*Challenge*. Can you set down, exactly as they appear below, the lines from the opening of the material through the one bearing "PI = math.pi", minus the pictures?

*Exercise input*.
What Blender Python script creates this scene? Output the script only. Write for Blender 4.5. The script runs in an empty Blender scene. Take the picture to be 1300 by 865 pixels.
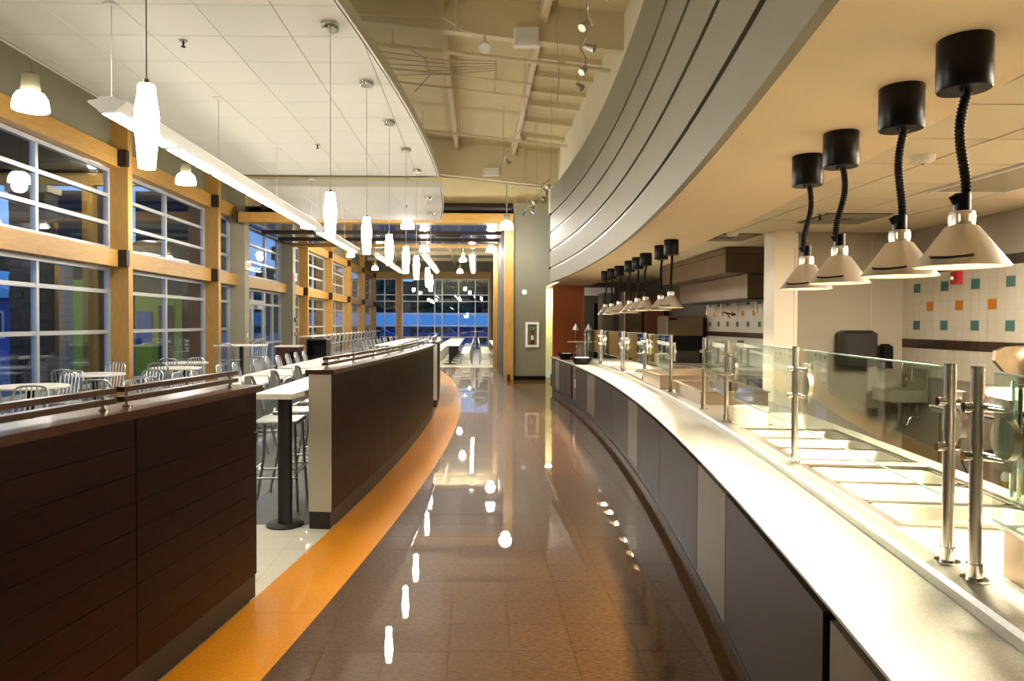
import bpy, bmesh, math, random
from mathutils import Vector, Matrix
random.seed(7)
C = bpy.context.scene.collection
SC = bpy.context.scene
PI = math.pi

# ------------------------------------------------------------------ camera, world, exposure
def setup_camera():
    yaw, pitch, roll = .0138, .0193, .0037
    fwd = Vector((math.sin(yaw)*math.cos(pitch), math.cos(yaw)*math.cos(pitch), -math.sin(pitch)))
    r0 = Vector((math.cos(yaw), -math.sin(yaw), 0)); u0 = r0.cross(fwd)
    r = r0*math.cos(roll) + u0*math.sin(roll); u = u0*math.cos(roll) - r0*math.sin(roll)
    cam = bpy.data.cameras.new('camera'); o = bpy.data.objects.new('camera', cam); C.objects.link(o)
    m = Matrix((( r.x, u.x, -fwd.x, 0), (r.y, u.y, -fwd.y, 0), (r.z, u.z, -fwd.z, 1.6), (0, 0, 0, 1)))
    o.matrix_world = m
    cam.sensor_width = 36; cam.lens = 888/1300*36
    cam.shift_x = 33/1300; cam.shift_y = -5.5/1300
    cam.clip_start = .05; cam.clip_end = 500
    SC.camera = o
setup_camera()

def setup_world():
    w = bpy.data.worlds.new('dusk_sky'); SC.world = w; w.use_nodes = True
    nt = w.node_tree; nt.nodes.clear()
    out = nt.nodes.new('ShaderNodeOutputWorld'); bg = nt.nodes.new('ShaderNodeBackground')
    tc = nt.nodes.new('ShaderNodeTexCoord'); sep = nt.nodes.new('ShaderNodeSeparateXYZ')
    rp = nt.nodes.new('ShaderNodeValToRGB'); nz = nt.nodes.new('ShaderNodeTexNoise')
    mx = nt.nodes.new('ShaderNodeMixRGB')
    rp.color_ramp.elements[0].position = 0; rp.color_ramp.elements[0].color = (.24, .50, 1.0, 1)
    rp.color_ramp.elements[1].position = .6; rp.color_ramp.elements[1].color = (.10, .30, .85, 1)
    nz.inputs['Scale'].default_value = 3; nz.inputs['Detail'].default_value = 4
    mx.blend_type = 'SCREEN'; mx.inputs['Fac'].default_value = .18
    nt.links.new(tc.outputs['Generated'], sep.inputs[0]); nt.links.new(sep.outputs['Z'], rp.inputs[0])
    nt.links.new(tc.outputs['Generated'], nz.inputs['Vector'])
    nt.links.new(rp.outputs[0], mx.inputs[1]); nt.links.new(nz.outputs[0], mx.inputs[2])
    nt.links.new(mx.outputs[0], bg.inputs[0]); bg.inputs[1].default_value = .47
    nt.links.new(bg.outputs[0], out.inputs[0])
setup_world()
vs = SC.view_settings
vs.view_transform = 'Standard'; vs.look = 'None'; vs.gamma = 1; vs.exposure = 1.75; vs.use_curve_mapping = False
try:
    SC.cycles.use_denoising = True
    SC.cycles.max_bounces = 10; SC.cycles.diffuse_bounces = 5; SC.cycles.glossy_bounces = 5
    SC.cycles.transparent_max_bounces = 24; SC.cycles.transmission_bounces = 6
    SC.cycles.sample_clamp_indirect = 6; SC.cycles.caustics_reflective = False; SC.cycles.caustics_refractive = False
except Exception:
    pass
PENDANT_E, BELL_E, LENS_E, UPLIGHT_E = 17, 11, 10, 1.1
HEAT_W, HEAT_BULB_E = 50, 12
BELL_W = 45
TROFFER_E = 43

# ------------------------------------------------------------------ materials
def lin(r, g, b):
    f = lambda c: c/12.92 if c <= .04045 else ((c+.055)/1.055)**2.4
    return (f(r/255), f(g/255), f(b/255), 1)
def mat(name, rgb, rough=.5, metal=0, spec=.5, var=.0, scale=20, stretch=(1,1,1), bump=0, bscale=60, coat=0, rgb2=None, tr=0, detail=4, objvar=0, aniso=0, bstretch=(1,1,1), coatr=.05):
    m = bpy.data.materials.new(name); m.use_nodes = True
    nt = m.node_tree; b = nt.nodes['Principled BSDF']
    c = lin(*rgb)
    b.inputs['Base Color'].default_value = c; b.inputs['Roughness'].default_value = rough
    b.inputs['Metallic'].default_value = metal; b.inputs['Specular IOR Level'].default_value = spec
    b.inputs['Coat Weight'].default_value = coat; b.inputs['Coat Roughness'].default_value = coatr
    b.inputs['Transmission Weight'].default_value = tr
    if aniso: b.inputs['Anisotropic'].default_value = aniso
    N = nt.nodes.new; L = nt.links.new
    src = None
    if var or rgb2 or bump:
        tc = N('ShaderNodeTexCoord'); mp = N('ShaderNodeMapping'); mp.inputs['Scale'].default_value = stretch
        L(tc.outputs['Object'], mp.inputs[0])
    if var or rgb2:
        nz = N('ShaderNodeTexNoise'); nz.inputs['Scale'].default_value = scale; nz.inputs['Detail'].default_value = detail
        L(mp.outputs[0], nz.inputs['Vector'])
        rp = N('ShaderNodeValToRGB'); rp.color_ramp.elements[0].position = .3; rp.color_ramp.elements[1].position = .7
        c2 = lin(*rgb2) if rgb2 else tuple(min(1, v*(1+var)) for v in c[:3])+(1,)
        c1 = c if rgb2 else tuple(v*(1-var) for v in c[:3])+(1,)
        rp.color_ramp.elements[0].color = c1; rp.color_ramp.elements[1].color = c2
        L(nz.outputs[0], rp.inputs[0]); src = rp.outputs[0]
    if objvar:
        oi = N('ShaderNodeObjectInfo'); mr = N('ShaderNodeMapRange'); mr.inputs['To Min'].default_value = 1-objvar; mr.inputs['To Max'].default_value = 1+objvar
        L(oi.outputs['Random'], mr.inputs[0])
        hs = N('ShaderNodeHueSaturation'); L(mr.outputs[0], hs.inputs['Value'])
        if src: L(src, hs.inputs['Color'])
        else: hs.inputs['Color'].default_value = c
        src = hs.outputs[0]
    if src: L(src, b.inputs['Base Color'])
    if bump:
        n2 = N('ShaderNodeTexNoise'); n2.inputs['Scale'].default_value = bscale; n2.inputs['Detail'].default_value = 2
        mp2 = N('ShaderNodeMapping'); mp2.inputs['Scale'].default_value = bstretch; L(tc.outputs['Object'], mp2.inputs[0]); L(mp2.outputs[0], n2.inputs['Vector'])
        bp = N('ShaderNodeBump'); bp.inputs['Strength'].default_value = bump; bp.inputs['Distance'].default_value = .01
        L(n2.outputs[0], bp.inputs['Height']); L(bp.outputs[0], b.inputs['Normal'])
        if coat: L(bp.outputs[0], b.inputs['Coat Normal'])
    return m
def emis(name, rgb, s, base=(255,255,255)):
    m = mat(name, base, .4); b = m.node_tree.nodes['Principled BSDF']
    b.inputs['Emission Color'].default_value = lin(*rgb); b.inputs['Emission Strength'].default_value = s
    return m
def glassmat(name, tint=(240,248,245), ior=1.5, dull=0):
    m = bpy.data.materials.new(name); m.use_nodes = True; nt = m.node_tree; nt.nodes.clear()
    N = nt.nodes.new; L = nt.links.new
    out = N('ShaderNodeOutputMaterial'); mx = N('ShaderNodeMixShader'); t = N('ShaderNodeBsdfTransparent'); g = N('ShaderNodeBsdfGlossy')
    fr = N('ShaderNodeFresnel'); ge = N('ShaderNodeNewGeometry'); mr = N('ShaderNodeMapRange')
    mr.inputs['To Min'].default_value = ior; mr.inputs['To Max'].default_value = 1/ior
    L(ge.outputs['Backfacing'], mr.inputs[0]); L(mr.outputs[0], fr.inputs[0])
    t.inputs[0].default_value = lin(*tint); g.inputs['Roughness'].default_value = .0; g.inputs[0].default_value = (1,1,1,1)
    L(fr.outputs[0], mx.inputs[0]); L(t.outputs[0], mx.inputs[1]); L(g.outputs[0], mx.inputs[2]); L(mx.outputs[0], out.inputs[0])
    return m
MT = {}
MT['brown_tile'] = mat('brown_vinyl_tile', (50,31,7), .5, spec=.1, rgb2=(94,60,18), scale=30, stretch=(1,2.6,1), detail=7, coat=.6, objvar=.05, bump=.010, bscale=6, coatr=.012)
MT['orange_tile'] = mat('orange_vinyl', (204,124,0), .5, spec=.12, rgb2=(222,146,6), scale=60, detail=5, coat=.6, bump=.010, bscale=6, coatr=.012)
MT['white_tile'] = mat('white_terrazzo_vinyl', (196,192,176), .5, spec=.2, rgb2=(222,219,205), scale=120, detail=5, coat=.6, bump=.01, bscale=6, coatr=.015)
MT['grey_tile'] = mat('grey_vinyl', (88,90,85), .5, spec=.2, rgb2=(110,111,104), scale=90, detail=5, coat=.7, bump=.01, bscale=6, coatr=.015)
MT['joint'] = mat('tile_joint', (122,96,66), .6)
MT['kfloor'] = mat('quarry_floor', (74,48,34), .5, var=.2, scale=8)
MT['glulam'] = mat('glulam_wood', (166,120,46), .45, rgb2=(188,147,73), scale=9, stretch=(9,9,.5), detail=6, bump=.05, bscale=40, bstretch=(6,6,.4))
MT['glulam_y'] = mat('glulam_beam_wood', (166,120,46), .45, rgb2=(188,147,73), scale=9, stretch=(9,.5,9), detail=6, bump=.05, bscale=40, bstretch=(6,.4,6))
MT['glulam_x'] = mat('glulam_cross_wood', (166,120,46), .45, rgb2=(188,147,73), scale=9, stretch=(.5,9,9), detail=6, bump=.05, bscale=40, bstretch=(.4,6,6))
MT['steel_dark'] = mat('dark_steel', (52,44,36), .5, metal=.6)
MT['alu'] = mat('window_aluminium', (176,178,176), .4, metal=.35)
MT['pane'] = glassmat('window_glass', (226,234,240), 1.55)
MT['guard'] = glassmat('guard_glass', (236,244,238), 1.5)
MT['glass_edge'] = mat('glass_edge_green', (176,206,192), .1, tr=.3)
MT['greywall'] = mat('grey_wall_paint', (124,119,94), .65, var=.03, scale=3)
MT['greycol'] = mat('grey_column_paint', (150,142,115), .6, var=.03, scale=3)
MT['cloud'] = mat('white_ceiling_tile', (236,234,224), .8, var=.015, scale=150, objvar=.012)
MT['cloud_edge'] = mat('ceiling_edge_trim', (230,226,212), .6)
MT['grid'] = mat('ceiling_grid', (112,108,95), .6)
MT['roof'] = mat('cream_roof_deck', (212,196,150), .75, var=.04, scale=2)
MT['roof_beam'] = mat('cream_roof_steel', (214,200,162), .6)
MT['cream_wall'] = mat('cream_upper_wall', (214,206,176), .75)
MT['bulk'] = mat('grey_bulkhead', (134,128,104), .6, var=.03, scale=2)
MT['groove'] = mat('bulkhead_reveal', (70,64,54), .5)
MT['reveal'] = mat('reveal_metal', (150,146,134), .35, metal=.8)
MT['soffit'] = mat('tan_soffit', (250,228,188), .7, var=.02, scale=2)
MT['black'] = mat('black_plastic', (9,8,8), .35, spec=.22)
MT['matte_black'] = mat('matte_black', (24,23,21), .65)
MT['panel_dark'] = mat('bronze_laminate', (52,42,30), .45, metal=.1, spec=.22, var=.05, scale=4)
MT['panel_light'] = mat('champagne_laminate', (106,96,76), .42, metal=.15, spec=.3, var=.05, scale=4)
MT['quartz'] = mat('white_quartz', (158,156,143), .25, rgb2=(182,178,163), scale=220, detail=3, coat=.2)
MT['steel'] = mat('stainless_steel', (196,190,178), .26, metal=1, var=.05, scale=12)
MT['bin_steel'] = mat('bin_steel', (158,140,116), .3, metal=.95, var=.06, scale=6)
MT['post_steel'] = mat('satin_post_steel', (216,210,198), .27, metal=1)
MT['pan_steel'] = mat('pan_steel', (176,164,144), .36, metal=.9, var=.05, scale=9)
MT['hood_steel'] = mat('dull_brown_steel', (126,108,86), .3, metal=.85, var=.08, scale=6)
MT['steel_soft'] = mat('stainless_soft', (190,184,170), .38, metal=1, var=.06, scale=10)
MT['chrome'] = mat('polished_steel', (214,212,206), .12, metal=1)
MT['spun'] = mat('spun_aluminium', (212,208,202), .33, metal=.78)
MT['alu_chair'] = mat('brushed_aluminium', (176,178,174), .34, metal=.9)
MT['darkwood'] = mat('dark_wood_plank', (20,5,0), .45, spec=.14, rgb2=(38,13,3), scale=7, stretch=(1.2,1.2,16), detail=6, coat=.04, objvar=.06, coatr=.25)
MT['capwood'] = mat('brown_wood_cap', (54,24,11), .28, rgb2=(78,39,20), scale=7, stretch=(14,1,14), detail=6, coat=.35, coatr=.12)
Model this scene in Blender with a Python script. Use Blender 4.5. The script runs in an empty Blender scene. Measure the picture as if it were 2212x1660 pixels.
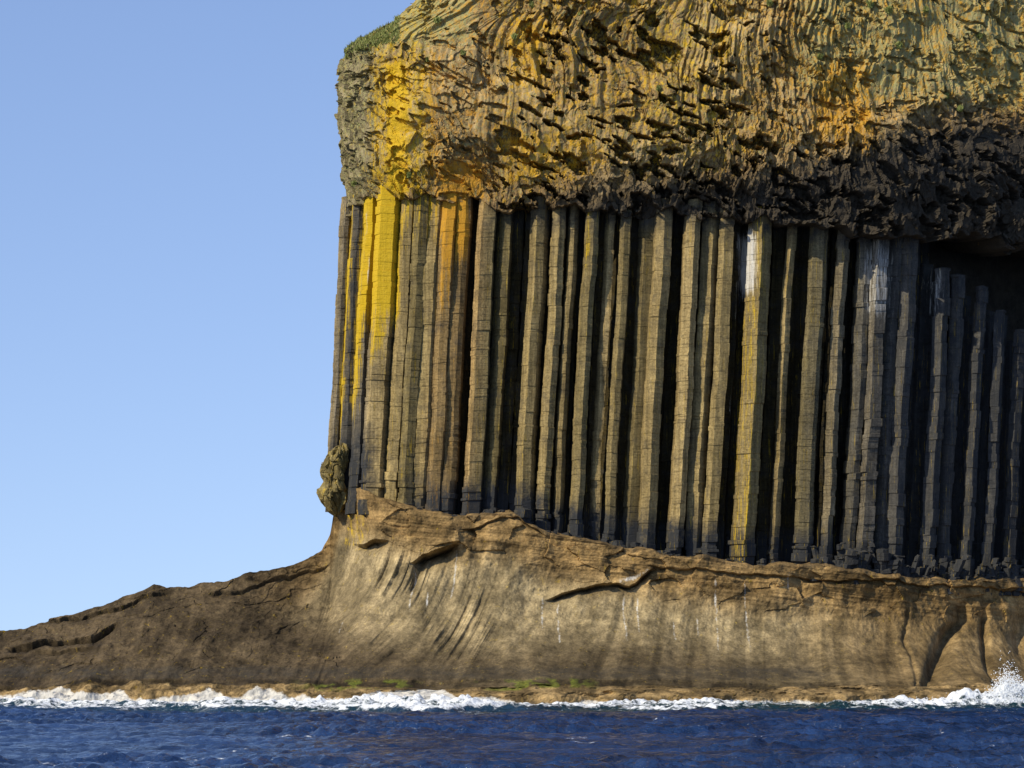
import bpy, math, random
import numpy as np
from mathutils import Vector
random.seed(7); rng=np.random.default_rng(7)
scene=bpy.context.scene

# ---------- helpers : survey scale 40 units per metre on the cliff plane ----------
def WX(px): return (np.asarray(px,float)-1106)/40.0
def WZ(py): return 3+(1400-np.asarray(py,float))/40.0
def PX(X): return X*40.0+1106
def PY(Z): return 1400-(Z-3)*40.0
def sst(a,b,x):
    t=np.clip((x-a)/(b-a),0,1); return t*t*(3-2*t)
def box(x,a,b,s): return sst(a-s,a+s,x)*(1-sst(b-s,b+s,x))
def hsh(i,j,k,seed):
    i=i.astype(np.int64);j=j.astype(np.int64);k=k.astype(np.int64)
    h=(i*374761393+j*668265263+k*2147483647+seed*1274126177)&0xFFFFFFFF
    h=((h^(h>>13))*1274126177)&0xFFFFFFFF
    h=((h^(h>>16))*2246822519)&0xFFFFFFFF
    h=h^(h>>15)
    return (h&0xFFFFFF)/float(0xFFFFFF)
def vn(x,y,seed=0):
    x,y=np.broadcast_arrays(np.asarray(x,float),np.asarray(y,float))
    i=np.floor(x);j=np.floor(y);fx=x-i;fy=y-j
    fx=fx*fx*fx*(fx*(fx*6-15)+10);fy=fy*fy*fy*(fy*(fy*6-15)+10)
    z=np.zeros_like(i)
    a=hsh(i,j,z,seed);b=hsh(i+1,j,z,seed);c=hsh(i,j+1,z,seed);d=hsh(i+1,j+1,z,seed)
    return (a*(1-fx)+b*fx)*(1-fy)+(c*(1-fx)+d*fx)*fy
def fbm(x,y,seed=0,o=5,g=0.5):
    s=0;a=1;t=0
    for n in range(o):
        s=s+a*vn(x,y,seed+n*17);t+=a;a*=g
        x,y=x*1.9+y*0.5+13.1,y*1.9-x*0.5+7.7
    return s/t
def wor(x,y,seed=0):
    i0=np.floor(x);j0=np.floor(y)
    f1=np.full(x.shape,9.);f2=np.full(x.shape,9.);r=np.zeros(x.shape);t=np.zeros(x.shape)
    zz=np.zeros_like(i0)
    for di in (-1,0,1):
        for dj in (-1,0,1):
            i=i0+di;j=j0+dj
            cx=i+hsh(i,j,zz,seed);cy=j+hsh(i,j,zz+1,seed)
            dx=x-cx;dy=y-cy;d=np.sqrt(dx*dx+dy*dy)
            rr=hsh(i,j,zz+2,seed);tx=hsh(i,j,zz+3,seed)-.5;ty=hsh(i,j,zz+4,seed)-.5
            m=d<f1
            f2=np.where(m,f1,np.minimum(f2,d))
            r=np.where(m,rr,r);t=np.where(m,tx*dx*2+ty*dy*2,t)
            f1=np.where(m,d,f1)
    return r,t,f2-f1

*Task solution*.
What Blender Python script creates this scene? Output the script only. Write for Blender 4.5. The script runs in an empty Blender scene. Take the picture to be 1300 by 865 pixels.
import bpy, bmesh, math, random
from mathutils import Vector, Matrix
random.seed(7)
C = bpy.context.scene.collection
SC = bpy.context.scene
PI = math.pi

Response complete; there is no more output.